Thomas, that would make sense as qualifying drill sites can be few in urban areas.

It's doubtful that EXCO wants to drill the section next door but not yours.  Chances are they want to drill both.  The best way to do that is to drill each section from a surface location in the adjoining section.  It makes it easier to turn from vertical to horizontal.  Not as tight a radius to build the curve.  I often suggest a No Surface Use clause and have landowners tell the landman that they are willing to consider use of a portion of their surface but wish to have a say in the location and wish to receive additional compensation for the loss of use of that acreage.  It is a good idea to seek professional assistance when negotiations get complicated beyond basic lease terms.

Skip is right on including a "No Surface Use" clause.  In my case, the company would not accept a blanket "No Surface Use" clause, but they would accept a modified one in which the lease said that I would not "unreasonably" withhold the use of my surface.  In other words, I could not say "hell no, no way you will ever get on my land."  Rather, if the driller wanted the use of my surface, I had to be reasonable, and negotiate reasonable compensation for the use of my land.  Of course, "reasonable" can always be interpreted differently by the two parties, but at least this gives me a guarantee of compensation if the operator ever did want to use my land.
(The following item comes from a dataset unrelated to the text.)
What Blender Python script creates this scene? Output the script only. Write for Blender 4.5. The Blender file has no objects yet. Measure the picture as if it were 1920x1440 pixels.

Yes, but it does not specify any amount of compensation or tereminology. What you describe is more in the nature of a letter agreement than a contract of lease. I think the gist of it here is the operator knows the courts ultimately will force the operator's terms on you if you don't voluntarily sign up, on the basis the operator has negotiated in a reasonable way and you, the landowner, have not in refusing to accept the any terms and are thereby unreasonable, which you previously indicated by contract you would not be.

Perhaps some type of lease terms and rates would be appropriate..
Why should a well site be worth anything less than the going commercial lease rate any commercial business would be expected to pay?